Question-and-Answer Session
Operator
(Operator Instructions) We’ll for first to Nicole Miller with Piper Jaffray.
Nicole Miller – Piper Jaffray
Just two quick questions, first can you give us the quarterly inventory write downs by quarter so we can reconcile the model? I see you gave it this quarter, I believe it was $1 million in cost of [inaudible].
Hassan N. Natha
For the fourth quarter and what we indicated is that for the first, second and third quarters, it’s $700,000. What we will do is in the 10-K we’ll provide you that information. I don’t have that on me currently.
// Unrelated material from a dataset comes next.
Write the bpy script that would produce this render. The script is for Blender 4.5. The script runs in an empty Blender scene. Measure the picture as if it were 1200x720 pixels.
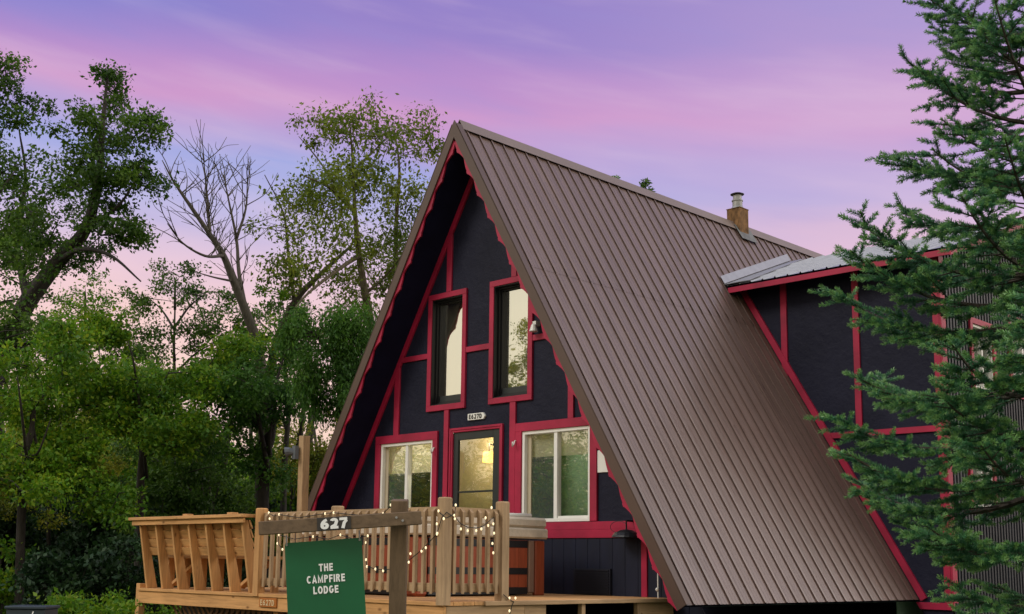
import bpy, math, random
import numpy as np
from mathutils import Vector

S = bpy.context.scene
COL = S.collection
rng = np.random.default_rng(11)
random.seed(11)

# ------------------------------------------------------------------ camera
CX, CY, CZ = 11.905, -11.5596, 1.0
YAW, PITCH, ROLL = -0.78605, 0.15717, 0.0142
FPX, PX0, PY0 = 1395.29, 579.6, 440.38          # in pixels of the 1200 x 720 photograph
F_ = np.array([math.sin(YAW)*math.cos(PITCH), math.cos(YAW)*math.cos(PITCH), math.sin(PITCH)])
R0 = np.array([math.cos(YAW), -math.sin(YAW), 0.0])
U0 = np.cross(R0, F_)
R_ = R0*math.cos(ROLL) + U0*math.sin(ROLL)
U_ = -R0*math.sin(ROLL) + U0*math.cos(ROLL)
CAMP = np.array([CX, CY, CZ])
cam = bpy.data.cameras.new('camera')
cam.lens = FPX/1200*36.0
cam.sensor_width = 36.0
cam.shift_x = (600-PX0)/1200
cam.shift_y = (PY0-360)/1200
cam.clip_start = 0.1
cam.clip_end = 3000
camo = bpy.data.objects.new('camera', cam)
COL.objects.link(camo)
from mathutils import Matrix
camo.matrix_world = Matrix(((R_[0], U_[0], -F_[0], CX), (R_[1], U_[1], -F_[1], CY), (R_[2], U_[2], -F_[2], CZ), (0, 0, 0, 1)))
S.camera = camo


def ray(px, py):
    return F_ + R_*(px-PX0)/FPX - U_*(py-PY0)/FPX


def dep(px, py, d):
    """where the photograph's pixel lies at distance d along the view"""
    return CAMP + ray(px, py)*d


def at(px, py, ax, val):
    """where the pixel meets the plane axis = val"""
    d = ray(px, py)
    return CAMP + d*(val-CAMP[ax])/d[ax]


# ------------------------------------------------------------------ world and sun
def srgb(r, g, b):
    f = lambda c: (c/255)/12.92 if c/255 <= .04045 else ((c/255+.055)/1.055)**2.4
    return (f(r), f(g), f(b), 1.0)


SUN_DIR = Vector((-0.30, -0.78, 0.62)).normalized()
SUN_EL = math.asin(SUN_DIR.z)
SUN_AZ = math.atan2(SUN_DIR.x, SUN_DIR.y)
W = bpy.data.worlds.new('World')
S.world = W
W.use_nodes = True
nt = W.node_tree
nt.nodes.clear()


def N(t, **kw):
    n = nt.nodes.new(t)
    for k, v in kw.items():
        setattr(n, k, v)
    return n


def wmath(op, a, b=None, clamp=False):
    n = N('ShaderNodeMath', operation=op, use_clamp=clamp)
    for i, v in enumerate((a, b)):
        if v is None:
            continue
        if isinstance(v, (int, float)):
            n.inputs[i].default_value = v
        else:
            nt.links.new(v, n.inputs[i])
    return n.outputs[0]


def wdot(vec, d):
    n = N('ShaderNodeVectorMath', operation='DOT_PRODUCT')
    nt.links.new(vec, n.inputs[0])
    n.inputs[1].default_value = d
    return n.outputs['Value']


tc = N('ShaderNodeTexCoord')
gen = tc.outputs['Generated']
fwd = wdot(gen, (math.sin(YAW), math.cos(YAW), 0))
lat = wdot(gen, (math.cos(YAW), -math.sin(YAW), 0))
zz = wdot(gen, (0, 0, 1))
# streaky clouds: noise on the direction, squashed vertically and tilted
cmb = N('ShaderNodeCombineXYZ')
tilt = wmath('ADD', zz, wmath('MULTIPLY', lat, 0.16))
nt.links.new(wmath('MULTIPLY', lat, 2.2), cmb.inputs[0])
nt.links.new(wmath('MULTIPLY', fwd, 2.2), cmb.inputs[1])
nt.links.new(wmath('MULTIPLY', tilt, 13.0), cmb.inputs[2])
ns = N('ShaderNodeTexNoise')
ns.inputs['Scale'].default_value = 1.0
ns.inputs['Detail'].default_value = 4.0
ns.inputs['Roughness'].default_value = 0.5
nt.links.new(cmb.outputs[0], ns.inputs['Vector'])
nz = wmath('SUBTRACT', ns.outputs['Fac'], 0.5)
s_ = wmath('ADD', wmath('ADD', zz, wmath('MULTIPLY', lat, 0.05)), wmath('MULTIPLY', nz, 0.07))
ramp = N('ShaderNodeValToRGB')
SKY = [(0.00, (252, 216, 190)), (0.13, (250, 214, 200)), (0.18, (248, 208, 204)), (0.225, (232, 200, 216)), (0.27, (188, 184, 226)), (0.305, (160, 168, 224)),
       (0.33, (182, 162, 214)), (0.358, (206, 152, 202)), (0.385, (186, 142, 202)), (0.42, (152, 130, 200)), (0.49, (132, 122, 198)), (0.60, (128, 122, 200))]
el = ramp.color_ramp.elements
while len(el) < len(SKY):
    el.new(0.5)
for e, (p, c) in zip(el, SKY):
    e.position = p
    e.color = srgb(*c)
nt.links.new(s_, ramp.inputs['Fac'])
# opposite half of the sky: pale warm cloud
back = N('ShaderNodeValToRGB')
BK = [(0.0, (246, 226, 190)), (0.3, (244, 234, 208)), (0.7, (226, 230, 240)), (1.0, (214, 220, 240))]
e2 = back.color_ramp.elements
while len(e2) < len(BK):
    e2.new(0.5)
for e, (p, c) in zip(e2, BK):
    e.position = p
    e.color = srgb(*c)
nt.links.new(zz, back.inputs['Fac'])
bsc = N('ShaderNodeVectorMath', operation='SCALE')
nt.links.new(back.outputs[0], bsc.inputs[0])
bsc.inputs['Scale'].default_value = 1.16
def wsmooth(v, a, b, interp='SMOOTHSTEP'):
    n = N('ShaderNodeMapRange', interpolation_type=interp)
    nt.links.new(v, n.inputs[0])
    n.inputs[1].default_value = a
    n.inputs[2].default_value = b
    return n.outputs[0]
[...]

Nicole Miller – Piper Jaffray
And then I guess just really my last - the question I’m really trying to reconcile is this comment about not expecting slotting fees in 2008 or at least not to the same degree, I’m just wondering how you either plan to grow ACV or throughput, how can we kind of reconcile increasing sales without having to pay for it? That’s the question, I guess.
Stephen C. Jones
Well, Nicole, I think we will spend a bit on listing feesasHaHassan. We have currently budgeted about $500,000. That’ll handle continued investment in 24C, new points of availability and in some cases it’ll fund some of our Cola listings. So we will be spending some but really I think that the growth comes from we’ll continue expanding in some of the regions that Joth talked about Southwest, the Northeast and so we will be picking up new points of availability but really we’re focusing on volume per outlet of the investments we’ve already made, maximizing the opportunity on the shelf in getting more volume per point of availability that we already have and to me that’s where the real source of growth in 2008 and 2009 will come from. So hopefully that clears that up.
Operator
We’ll go next to Mark Astrachan with Stifle Nicolaus.
Mark Astrachan – Stifel Nicolaus & Company, Inc.
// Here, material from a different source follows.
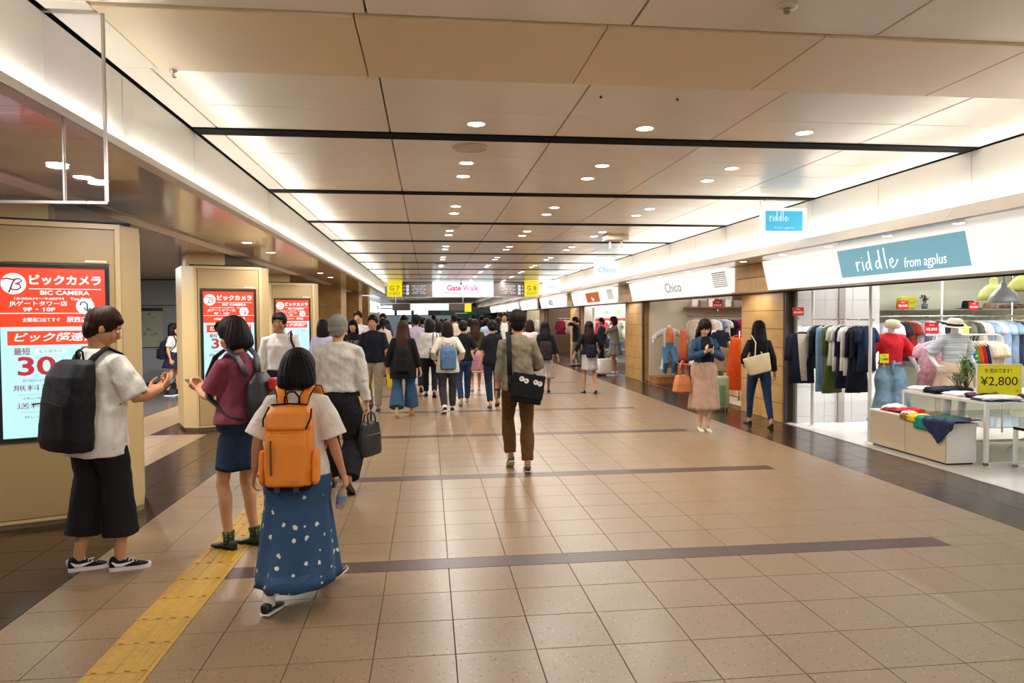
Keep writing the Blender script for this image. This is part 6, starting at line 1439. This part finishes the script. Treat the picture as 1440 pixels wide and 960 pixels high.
# 15 woman with blue backpack
bb = person('woman in a cream cardigan and dark grey trousers with straight brown hair walking away', (.33, 12.35), 2, 1.60, 'f', 1.08, feet=((-.07, -.14, 0, 16), (.09, .16, 0, 0)), arms=((-.24, .10, .98), (.24, .10, .98)), top=dict(color='#d2c9ba', sleeve=.9, r0=.078, r1=.06, hem=.76, hemx=1.12, ease=1.14, name='cardigan'), bottom=dict(kind='trousers', color='#39343a', ease=1.0), shoes=('sneaker', '#2a2a2e', '#c8c4be'), hair=('mid', '#23170f' if False else '#231610'), skin='#b98662', voxel=.012, sock=('#e8e4dc', .08))
backpack(bb, 'blue denim-coloured backpack on the woman in a cream cardigan', '#4d6a88', .30, .42, .15, 1.24, strap='#6a8aa6', acc='#20303c', strapw=.034)
# 16 woman in black with pink bag
pw = person('woman with pinned-up hair in a black T-shirt and jeans carrying a pink bag', (.66, 13.5), 4, 1.60, 'f', 1.02, feet=((-.07, -.18, 0, 12), (.09, .15, 0, 0)), arms=((-.24, .05, .84), (.22, .18, 1.0)), top=dict(color='#141417', sleeve=.45, r0=.068, r1=.07, hem=.9), bottom=dict(kind='trousers', color='#24385a', ease=.98), shoes=('loafer', '#8a8070', '#c8c0b0'), hair=('bun', '#17110f'), skin='#b98662', voxel=.013)
handbag_box(pw, (.30, .02, .68), 'pink_bag', 'large dusty pink shopping bag of the woman in black and jeans', 'bag', .34, .34, .1, '#b07a8c', .16, 0, 1.0, m=plastic('#b07a8c', .6), hcol='#2a1c22')
# 17 olive top woman
ow = person('woman with long reddish brown hair in an olive top and beige skirt', (1.05, 16), -2, 1.62, 'f', 1.12, feet=((-.07, -.14, 0, 12), (.09, .14, 0, 0)), arms=((-.22, .1, .95), (.22, .1, .95)), top=dict(color='#3a3422', sleeve=.9, r0=.07, r1=.055, hem=.88, ease=1.14), bottom=dict(kind='skirt', color='#b89880', hem=.45, flare=.24), shoes=('pump', '#c8b090', '#8a7a60'), hair=('long', '#2e1811', .40), skin='#b98662', voxel=.015)
# 18 black tee and navy trousers
bt = person('short-haired person in a black T-shirt and slim navy trousers walking away', (1.17, 13.0), 0, 1.60, 'f', 1.02, feet=((-.06, -.14, 0, 8), (.10, .16, 0, 18)), arms=((-.25, .04, .82), (.25, .0, .82)), top=dict(color='#131317', sleeve=.45, r0=.07, r1=.072, hem=.84, ease=1.1), bottom=dict(kind='trousers', color='#1a2238', ease=1.0), shoes=('loafer', '#8a7a66', '#5a5048'), hair=('bun', '#120e0e'), skin='#b98662', voxel=.0125)
# 19 suited man facing camera
sm = person('smiling man in a dark suit and open white collar facing the camera', (2.03, 19), 176, 1.78, 'm', 1.06, feet=((-.1, .1, 0, 0), (.1, -.12, 0, 10)), top=dict(color='#d6d2cc', sleeve=.4, hem=.92, collar=1, coat=dict(color='#15171f', hem=.80, gap=24, sleeve=.95, r1=.05, name='suit_jacket')), bottom=dict(kind='trousers', color='#15171f', ease=1.0), shoes=('loafer', '#111113', '#111113'), hair=('short', '#100d0c'), skin='#b07c58', voxel=.016)
# 20 black hair, dark backpack, pleated skirt
bk = person('woman with long black hair and a pleated grey-beige skirt walking away', (2.53, 15.3), -4, 1.56, 'f', 1.05, feet=((-.08, -.12, 0, 16), (.09, .12, 0, 0)), arms=((-.24, .02, .84), (.30, -.02, .86)), top=dict(color='#15151a', sleeve=.85, r0=.07, r1=.055, hem=.92, ease=1.1), bottom=dict(kind='skirt', color='#9c9088', hem=.36, flare=.2, amp=.02, pleats=16), shoes=('loafer', '#241c1a', '#3a2c28'), hair=('long', '#0e0c0d', .40), skin='#b98662', voxel=.014)
backpack(bk, 'brownish black backpack on the woman with the pleated skirt', '#241f22', .30, .44, .16, 1.24)
# 21 white tee companion
wc = person('person in a white T-shirt and white skirt partly hidden by the khaki-shirt man', (2.28, 15.9), 6, 1.60, 'f', 1.05, feet=((-.08, -.1, 0, 16), (.09, .12, 0, 0)), top=dict(color='#d8c9c4', sleeve=.45, r0=.075, r1=.085, hem=.9, ease=1.12), bottom=dict(kind='skirt', color='#cfc4bc', hem=.36, flare=.2, amp=.015), shoes=('loafer', '#241c1a', '#3a2c28'), hair=('mid', '#2a1a14'), skin='#b98662', voxel=.0145)
# 22 small backpack, grey skirt
mn = person('woman with long brown hair in a black cardigan and short light grey skirt walking away', (3.46, 15.06), 2, 1.56, 'f', 1.10, feet=((-.10, .12, 0, 0), (.11, -.14, 0, 8)), arms=((-.36, .02, .92), (.28, .1, 1.0)), top=dict(color='#121215', sleeve=.8, r0=.074, r1=.06, hem=.92, ease=1.1, name='cardigan'), bottom=dict(kind='skirt', color='#a39b95', hem=.56, flare=.185, amp=.004, stride=.3), shoes=('pump', '#111114', '#0d0d0f'), hair=('long', '#241511', .42), skin='#b98662', voxel=.0138)
backpack(mn, 'small dark blue rucksack on the woman in the light grey skirt', '#15192a', .24, .30, .12, 1.16, strapw=.014)
# 23 grey dress woman side on
gd = person('woman in a grey short dress holding a hand to her face beside the stone pier', (5.24, 19.62), 78, 1.66, 'f', 1.0, feet=((-.07, .06, 0, 0), (.08, -.06, 0, 0)), arms=((-.1, .15, 1.47), (.1, .2, 1.2)), poles=((-.4, .4, -1), None), top=dict(color='#6a6864', sleeve=.42, r0=.068, r1=.075, hem=.9, ease=1.12), bottom=dict(kind='skirt', color='#6a6864', hem=.60, flare=.24, amp=.014), shoes=('sneaker', '#8c887e', '#d8d4cc'), hair=('bob', '#17110f'), skin='#b5805c', voxel=.016, sock=('#e0dcd4', .06))
handbag_box(gd, (.2, -.02, .92), 'shoulder_bag', 'small round black bag at the hip of the woman in the grey dress', 'handbag', .26, .22, .12, '#131316', .42, .2)
# 24 student in a navy blazer
st_ = person('student in a navy blazer with a dark satchel beside the shop of red goods', (5.3, 21.3), 100, 1.62, 'm', 1.0, feet=((-.08, .14, 0, 0), (.08, -.14, 0, 0)), top=dict(color='#131a30', sleeve=.93, r0=.072, r1=.055, hem=.84, ease=1.12, name='blazer'), bottom=dict(kind='trousers', color='#161a2a', ease=1.0), shoes=('loafer', '#111113', '#111113'), hair=('short', '#17110f'), skin='#b5805c', voxel=.016)
handbag_box(st_, (-.3, -.05, .75), 'satchel', 'dark blue satchel of the student in the navy blazer', 'bag', .34, .30, .12, '#171c2e', .3, .4)
# 25 person photographing
pp = person('person in a black top and grey trousers raising a camera at the fourth shop front', (4.95, 23.5), 80, 1.66, 'f', 1.0, feet=((-.08, .1, 0, 0), (.08, -.1, 0, 0)), arms=((-.05, .25, 1.42), (.05, .25, 1.42)), top=dict(color='#121216', sleeve=.9, r0=.07, r1=.055, hem=.84, ease=1.12), bottom=dict(kind='trousers', color='#5c5a58', ease=1.05), shoes=('loafer', '#111113', '#111113'), hair=('pony', '#0f0c0d'), skin='#b5805c', voxel=.016)
# 26 woman in pale blue top half behind the grey-haired man
lb = person('woman with dark shoulder hair in a pale lavender top behind the grey-haired man', (-1.75, 12.2), 10, 1.63, 'f', 1.05, feet=((-.08, .12, 0, 0), (.08, -.12, 0, 8)), top=dict(color='#a9a8c4', sleeve=.5, r0=.075, r1=.07, hem=.9), bottom=dict(kind='trousers', color='#22222a', ease=1.0), shoes=('loafer', '#111113', '#111113'), hair=('mid', '#140f12'), skin='#b5805c', voxel=.0125)
tm_ = person('tall dark-haired man just behind the grey-haired man', (-1.55, 16.2), 175, 1.80, 'm', 1.0, feet=((-.08, .12, 0, 0), (.08, -.12, 0, 8)), top=dict(color='#c8c4be', sleeve=.5, r0=.075, r1=.07, hem=.9), bottom=dict(kind='trousers', color='#22222a', ease=1.0), shoes=('loafer', '#111113', '#111113'), hair=('short', '#100d0c'), skin='#b5805c', voxel=.016)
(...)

The first question relates to the sales of concentrate in the quarter, what happened there in terms of why there weren’t any shipments, was it inventory, was it other things? And then the second part of that question is what were the slotting fees used for in the quarter?
Hassan N. Natha
In terms of no concentrate sales in the quarter, really two reasons. One is the inventory levels at National Beverage and secondly is the promotion programs that we put into the fourth quarter were not as effective as we thought they would be. So that’s the reason for the no sales of concentrate in the fourth quarter. In terms of the slotting fees, the slotting fees that were incurred in the fourth quarter were again related to customers that we had acquired and also the amortization of the ongoing slotting fee costs that we’ve incurred throughout the year.